**Information given**
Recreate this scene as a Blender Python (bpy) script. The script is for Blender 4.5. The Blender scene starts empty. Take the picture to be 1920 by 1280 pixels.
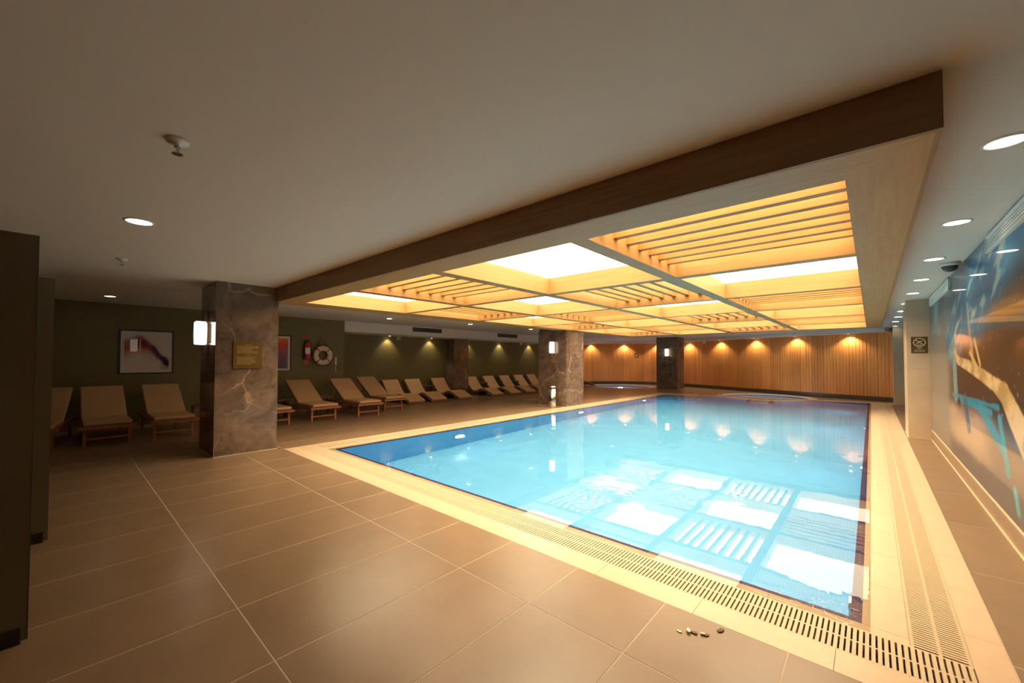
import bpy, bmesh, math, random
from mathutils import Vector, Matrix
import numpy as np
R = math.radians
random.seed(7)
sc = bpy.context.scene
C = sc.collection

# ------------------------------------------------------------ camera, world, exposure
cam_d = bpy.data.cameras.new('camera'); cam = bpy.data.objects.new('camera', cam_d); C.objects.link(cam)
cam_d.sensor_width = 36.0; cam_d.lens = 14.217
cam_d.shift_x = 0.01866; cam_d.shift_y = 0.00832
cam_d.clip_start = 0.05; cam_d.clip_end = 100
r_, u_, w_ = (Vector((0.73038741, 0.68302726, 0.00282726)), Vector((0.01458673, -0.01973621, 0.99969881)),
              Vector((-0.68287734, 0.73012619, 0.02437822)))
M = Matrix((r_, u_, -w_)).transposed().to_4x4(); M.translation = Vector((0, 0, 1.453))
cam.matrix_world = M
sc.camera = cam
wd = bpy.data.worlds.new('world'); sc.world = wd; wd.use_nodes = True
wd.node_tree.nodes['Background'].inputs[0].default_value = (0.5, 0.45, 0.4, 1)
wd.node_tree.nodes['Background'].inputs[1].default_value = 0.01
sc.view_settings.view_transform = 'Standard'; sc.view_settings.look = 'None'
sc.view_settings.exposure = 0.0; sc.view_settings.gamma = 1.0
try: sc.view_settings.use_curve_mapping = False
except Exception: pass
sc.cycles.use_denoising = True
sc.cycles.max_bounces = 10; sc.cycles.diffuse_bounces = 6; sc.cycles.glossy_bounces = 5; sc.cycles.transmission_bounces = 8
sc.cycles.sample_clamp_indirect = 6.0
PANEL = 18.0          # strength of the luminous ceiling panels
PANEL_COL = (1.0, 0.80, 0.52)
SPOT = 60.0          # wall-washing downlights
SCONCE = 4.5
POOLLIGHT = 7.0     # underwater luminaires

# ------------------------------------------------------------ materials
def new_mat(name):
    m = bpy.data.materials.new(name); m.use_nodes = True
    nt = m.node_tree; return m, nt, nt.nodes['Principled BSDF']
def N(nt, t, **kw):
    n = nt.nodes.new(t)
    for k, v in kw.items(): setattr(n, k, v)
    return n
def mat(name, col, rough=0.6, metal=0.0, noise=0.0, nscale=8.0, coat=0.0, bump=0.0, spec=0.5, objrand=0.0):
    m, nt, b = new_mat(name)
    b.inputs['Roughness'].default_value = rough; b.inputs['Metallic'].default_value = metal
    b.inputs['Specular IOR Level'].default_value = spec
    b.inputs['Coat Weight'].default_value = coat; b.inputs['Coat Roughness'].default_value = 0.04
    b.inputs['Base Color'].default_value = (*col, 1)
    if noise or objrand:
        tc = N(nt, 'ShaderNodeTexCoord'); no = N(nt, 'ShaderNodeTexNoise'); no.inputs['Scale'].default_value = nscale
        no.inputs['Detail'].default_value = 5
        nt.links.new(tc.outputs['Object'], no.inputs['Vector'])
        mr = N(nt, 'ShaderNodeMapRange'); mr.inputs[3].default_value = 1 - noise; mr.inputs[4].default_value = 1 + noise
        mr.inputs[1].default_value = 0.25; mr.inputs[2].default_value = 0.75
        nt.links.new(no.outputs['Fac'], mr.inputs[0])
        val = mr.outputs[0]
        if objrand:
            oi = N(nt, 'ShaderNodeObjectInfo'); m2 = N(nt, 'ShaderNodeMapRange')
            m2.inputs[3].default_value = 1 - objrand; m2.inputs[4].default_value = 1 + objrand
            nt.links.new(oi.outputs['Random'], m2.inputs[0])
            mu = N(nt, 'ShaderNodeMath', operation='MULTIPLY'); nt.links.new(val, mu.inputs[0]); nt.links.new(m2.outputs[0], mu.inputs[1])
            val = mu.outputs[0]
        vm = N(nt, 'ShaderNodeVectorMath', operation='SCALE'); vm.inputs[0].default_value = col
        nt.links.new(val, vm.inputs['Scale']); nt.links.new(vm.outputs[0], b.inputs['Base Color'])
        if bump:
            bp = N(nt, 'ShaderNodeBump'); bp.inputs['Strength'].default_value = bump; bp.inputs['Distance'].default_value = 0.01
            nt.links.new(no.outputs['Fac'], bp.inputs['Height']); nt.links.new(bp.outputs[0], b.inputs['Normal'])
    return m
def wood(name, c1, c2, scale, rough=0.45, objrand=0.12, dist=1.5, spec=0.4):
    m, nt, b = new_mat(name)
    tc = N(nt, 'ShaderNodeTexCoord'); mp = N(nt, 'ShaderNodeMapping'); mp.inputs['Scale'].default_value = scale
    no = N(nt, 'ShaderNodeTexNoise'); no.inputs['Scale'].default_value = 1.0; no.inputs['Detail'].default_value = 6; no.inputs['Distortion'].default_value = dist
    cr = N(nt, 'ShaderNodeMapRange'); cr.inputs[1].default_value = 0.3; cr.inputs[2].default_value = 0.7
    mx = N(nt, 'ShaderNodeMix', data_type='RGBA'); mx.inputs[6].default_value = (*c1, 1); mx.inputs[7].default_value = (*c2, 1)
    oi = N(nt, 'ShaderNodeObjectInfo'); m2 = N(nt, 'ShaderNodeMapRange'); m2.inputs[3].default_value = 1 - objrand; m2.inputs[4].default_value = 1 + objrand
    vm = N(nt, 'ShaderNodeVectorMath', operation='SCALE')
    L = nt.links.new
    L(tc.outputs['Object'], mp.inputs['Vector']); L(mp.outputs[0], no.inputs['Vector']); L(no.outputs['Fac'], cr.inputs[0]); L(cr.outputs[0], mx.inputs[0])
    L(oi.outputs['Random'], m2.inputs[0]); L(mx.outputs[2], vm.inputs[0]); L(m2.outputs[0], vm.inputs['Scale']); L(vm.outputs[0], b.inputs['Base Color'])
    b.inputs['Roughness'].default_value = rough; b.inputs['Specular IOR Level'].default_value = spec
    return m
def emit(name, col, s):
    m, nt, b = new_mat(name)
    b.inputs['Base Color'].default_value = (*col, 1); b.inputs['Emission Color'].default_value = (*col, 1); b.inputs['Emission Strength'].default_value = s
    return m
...
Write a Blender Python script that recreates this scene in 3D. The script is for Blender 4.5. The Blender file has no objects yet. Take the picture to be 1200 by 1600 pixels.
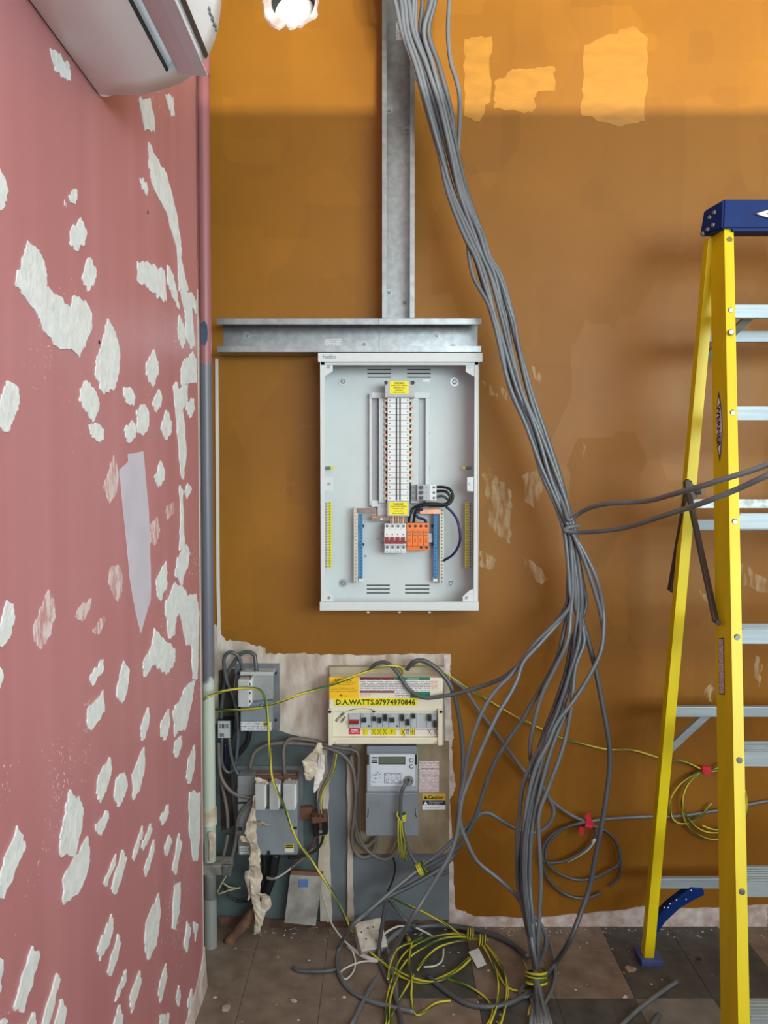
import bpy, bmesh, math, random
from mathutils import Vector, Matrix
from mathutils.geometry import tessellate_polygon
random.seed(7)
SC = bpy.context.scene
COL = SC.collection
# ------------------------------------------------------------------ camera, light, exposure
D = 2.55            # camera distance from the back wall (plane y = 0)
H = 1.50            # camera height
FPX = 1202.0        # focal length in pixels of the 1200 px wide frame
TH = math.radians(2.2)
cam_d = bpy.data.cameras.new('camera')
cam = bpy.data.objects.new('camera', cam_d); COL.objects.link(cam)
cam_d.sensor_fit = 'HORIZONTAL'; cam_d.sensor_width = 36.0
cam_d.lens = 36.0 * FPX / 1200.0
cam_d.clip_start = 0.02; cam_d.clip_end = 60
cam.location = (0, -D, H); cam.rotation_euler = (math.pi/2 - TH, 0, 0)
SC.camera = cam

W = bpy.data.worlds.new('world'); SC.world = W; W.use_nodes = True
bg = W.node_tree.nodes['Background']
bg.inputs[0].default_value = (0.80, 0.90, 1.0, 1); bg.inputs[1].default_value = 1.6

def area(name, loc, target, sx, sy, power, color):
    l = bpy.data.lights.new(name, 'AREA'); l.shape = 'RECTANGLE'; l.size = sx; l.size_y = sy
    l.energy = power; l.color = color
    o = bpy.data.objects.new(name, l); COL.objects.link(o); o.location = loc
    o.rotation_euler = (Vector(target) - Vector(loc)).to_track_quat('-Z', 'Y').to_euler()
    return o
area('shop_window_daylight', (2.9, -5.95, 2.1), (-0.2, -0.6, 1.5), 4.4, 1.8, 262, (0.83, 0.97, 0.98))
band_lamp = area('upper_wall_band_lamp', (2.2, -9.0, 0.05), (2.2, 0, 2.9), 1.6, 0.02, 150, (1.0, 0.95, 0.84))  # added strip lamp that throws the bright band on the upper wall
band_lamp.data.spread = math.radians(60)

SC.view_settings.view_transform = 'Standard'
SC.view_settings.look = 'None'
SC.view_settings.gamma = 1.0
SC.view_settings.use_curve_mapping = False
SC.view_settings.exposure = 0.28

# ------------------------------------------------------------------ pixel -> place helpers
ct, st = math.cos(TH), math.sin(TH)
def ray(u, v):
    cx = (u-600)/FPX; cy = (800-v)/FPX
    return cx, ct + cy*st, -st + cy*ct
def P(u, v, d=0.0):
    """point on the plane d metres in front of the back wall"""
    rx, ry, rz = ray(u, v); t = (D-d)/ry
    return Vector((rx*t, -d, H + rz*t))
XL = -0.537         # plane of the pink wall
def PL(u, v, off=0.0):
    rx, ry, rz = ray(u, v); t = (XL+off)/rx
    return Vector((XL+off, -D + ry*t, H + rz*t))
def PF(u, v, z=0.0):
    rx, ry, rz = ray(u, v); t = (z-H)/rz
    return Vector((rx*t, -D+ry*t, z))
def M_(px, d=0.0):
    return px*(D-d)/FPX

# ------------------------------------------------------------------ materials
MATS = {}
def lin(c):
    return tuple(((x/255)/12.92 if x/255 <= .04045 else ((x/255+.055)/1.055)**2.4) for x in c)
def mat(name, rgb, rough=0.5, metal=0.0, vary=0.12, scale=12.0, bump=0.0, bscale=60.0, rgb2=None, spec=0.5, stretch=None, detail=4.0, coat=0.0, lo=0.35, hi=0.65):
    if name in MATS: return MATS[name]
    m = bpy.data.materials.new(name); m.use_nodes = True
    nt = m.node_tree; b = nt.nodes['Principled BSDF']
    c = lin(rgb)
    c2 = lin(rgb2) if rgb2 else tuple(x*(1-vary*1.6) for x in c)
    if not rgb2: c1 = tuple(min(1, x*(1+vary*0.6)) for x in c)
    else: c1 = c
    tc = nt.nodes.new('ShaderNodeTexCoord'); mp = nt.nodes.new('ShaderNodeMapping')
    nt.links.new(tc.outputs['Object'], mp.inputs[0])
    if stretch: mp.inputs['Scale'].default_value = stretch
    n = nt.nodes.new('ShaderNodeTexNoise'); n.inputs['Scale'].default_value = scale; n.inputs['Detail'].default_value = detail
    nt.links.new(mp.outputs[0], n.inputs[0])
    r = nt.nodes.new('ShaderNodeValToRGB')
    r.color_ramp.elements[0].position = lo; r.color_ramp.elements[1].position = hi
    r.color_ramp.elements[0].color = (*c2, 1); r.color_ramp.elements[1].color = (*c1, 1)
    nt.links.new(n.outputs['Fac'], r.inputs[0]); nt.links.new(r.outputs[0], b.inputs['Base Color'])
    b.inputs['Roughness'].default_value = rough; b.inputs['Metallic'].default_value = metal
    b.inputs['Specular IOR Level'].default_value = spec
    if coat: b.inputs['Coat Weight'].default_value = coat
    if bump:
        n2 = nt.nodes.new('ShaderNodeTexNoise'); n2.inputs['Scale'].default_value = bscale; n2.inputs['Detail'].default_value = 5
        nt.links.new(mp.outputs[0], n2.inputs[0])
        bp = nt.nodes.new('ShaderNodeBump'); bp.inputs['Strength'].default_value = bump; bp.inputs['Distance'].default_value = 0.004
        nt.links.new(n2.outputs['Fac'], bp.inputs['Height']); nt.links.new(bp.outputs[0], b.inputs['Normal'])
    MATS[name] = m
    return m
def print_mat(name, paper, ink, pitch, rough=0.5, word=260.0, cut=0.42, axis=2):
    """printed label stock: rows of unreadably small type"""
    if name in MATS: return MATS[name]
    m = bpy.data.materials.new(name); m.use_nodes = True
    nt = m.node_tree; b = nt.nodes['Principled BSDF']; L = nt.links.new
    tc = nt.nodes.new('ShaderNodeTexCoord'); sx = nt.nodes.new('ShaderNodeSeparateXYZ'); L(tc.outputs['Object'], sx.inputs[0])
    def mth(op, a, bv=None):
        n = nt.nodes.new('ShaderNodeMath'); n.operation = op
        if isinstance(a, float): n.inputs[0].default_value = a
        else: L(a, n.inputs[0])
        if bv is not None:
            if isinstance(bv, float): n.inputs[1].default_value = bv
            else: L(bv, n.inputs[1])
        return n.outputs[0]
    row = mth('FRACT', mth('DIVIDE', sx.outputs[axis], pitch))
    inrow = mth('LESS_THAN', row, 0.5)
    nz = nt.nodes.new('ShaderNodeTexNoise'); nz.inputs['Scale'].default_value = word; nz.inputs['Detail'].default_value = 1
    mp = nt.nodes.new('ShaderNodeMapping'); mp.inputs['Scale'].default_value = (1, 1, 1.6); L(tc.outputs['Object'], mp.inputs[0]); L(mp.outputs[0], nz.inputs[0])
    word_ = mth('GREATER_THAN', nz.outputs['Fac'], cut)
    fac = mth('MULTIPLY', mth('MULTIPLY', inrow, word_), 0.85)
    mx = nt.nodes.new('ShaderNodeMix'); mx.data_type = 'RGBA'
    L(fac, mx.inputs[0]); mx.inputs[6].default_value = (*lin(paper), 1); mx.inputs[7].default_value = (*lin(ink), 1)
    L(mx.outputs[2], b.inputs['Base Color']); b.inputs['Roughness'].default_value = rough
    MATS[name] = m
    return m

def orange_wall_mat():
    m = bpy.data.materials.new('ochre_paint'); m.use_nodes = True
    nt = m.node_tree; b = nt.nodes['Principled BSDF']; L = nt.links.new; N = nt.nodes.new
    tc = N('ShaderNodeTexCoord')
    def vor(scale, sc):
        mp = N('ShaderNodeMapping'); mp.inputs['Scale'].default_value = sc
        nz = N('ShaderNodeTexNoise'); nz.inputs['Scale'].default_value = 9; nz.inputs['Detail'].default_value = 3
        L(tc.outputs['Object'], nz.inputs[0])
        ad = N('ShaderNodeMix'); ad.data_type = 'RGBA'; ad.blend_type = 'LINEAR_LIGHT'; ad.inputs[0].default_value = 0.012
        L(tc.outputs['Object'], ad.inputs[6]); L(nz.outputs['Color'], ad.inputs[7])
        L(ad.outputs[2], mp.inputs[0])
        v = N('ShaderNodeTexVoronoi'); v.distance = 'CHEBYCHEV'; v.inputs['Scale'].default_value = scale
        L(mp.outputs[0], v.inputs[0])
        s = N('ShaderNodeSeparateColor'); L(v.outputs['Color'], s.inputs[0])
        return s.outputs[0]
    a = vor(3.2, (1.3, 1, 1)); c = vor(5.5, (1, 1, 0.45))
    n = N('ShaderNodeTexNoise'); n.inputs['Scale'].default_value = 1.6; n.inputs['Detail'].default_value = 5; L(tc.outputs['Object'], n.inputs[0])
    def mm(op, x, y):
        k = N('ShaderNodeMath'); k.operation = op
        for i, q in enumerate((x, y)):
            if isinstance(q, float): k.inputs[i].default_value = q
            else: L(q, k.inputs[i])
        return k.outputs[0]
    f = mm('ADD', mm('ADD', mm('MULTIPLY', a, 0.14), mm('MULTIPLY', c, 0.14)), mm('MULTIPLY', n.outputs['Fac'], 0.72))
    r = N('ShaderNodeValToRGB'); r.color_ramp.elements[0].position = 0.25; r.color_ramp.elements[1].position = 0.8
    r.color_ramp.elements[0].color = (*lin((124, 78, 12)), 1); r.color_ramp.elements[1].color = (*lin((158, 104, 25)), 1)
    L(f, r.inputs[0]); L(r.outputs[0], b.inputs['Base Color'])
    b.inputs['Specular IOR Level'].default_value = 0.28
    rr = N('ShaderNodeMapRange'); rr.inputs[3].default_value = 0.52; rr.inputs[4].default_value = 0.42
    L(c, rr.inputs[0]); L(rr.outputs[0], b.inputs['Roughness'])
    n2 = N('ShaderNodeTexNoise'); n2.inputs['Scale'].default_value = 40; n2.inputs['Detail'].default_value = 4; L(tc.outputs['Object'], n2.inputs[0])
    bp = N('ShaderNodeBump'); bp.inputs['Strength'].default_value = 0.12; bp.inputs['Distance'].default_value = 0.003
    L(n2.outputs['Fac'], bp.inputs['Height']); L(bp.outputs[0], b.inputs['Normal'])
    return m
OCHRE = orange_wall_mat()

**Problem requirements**
Copy the lines above exactly, starting with the line that contains "Write a Blender" and ending with the line that contains "bg.inputs[0].default_value = (0.80, 0.90, 1.0, 1);", and leave out any pictures.

**Solution to the exercise**
Write a Blender Python script that recreates this scene in 3D. The script is for Blender 4.5. The Blender file has no objects yet. Take the picture to be 1200 by 1600 pixels.
import bpy, bmesh, math, random
from mathutils import Vector, Matrix
from mathutils.geometry import tessellate_polygon
random.seed(7)
SC = bpy.context.scene
COL = SC.collection
# ------------------------------------------------------------------ camera, light, exposure
D = 2.55            # camera distance from the back wall (plane y = 0)
H = 1.50            # camera height
FPX = 1202.0        # focal length in pixels of the 1200 px wide frame
TH = math.radians(2.2)
cam_d = bpy.data.cameras.new('camera')
cam = bpy.data.objects.new('camera', cam_d); COL.objects.link(cam)
cam_d.sensor_fit = 'HORIZONTAL'; cam_d.sensor_width = 36.0
cam_d.lens = 36.0 * FPX / 1200.0
cam_d.clip_start = 0.02; cam_d.clip_end = 60
cam.location = (0, -D, H); cam.rotation_euler = (math.pi/2 - TH, 0, 0)
SC.camera = cam

W = bpy.data.worlds.new('world'); SC.world = W; W.use_nodes = True
bg = W.node_tree.nodes['Background']
bg.inputs[0].default_value = (0.80, 0.90, 1.0, 1); bg.inputs[1].default_value = 1.6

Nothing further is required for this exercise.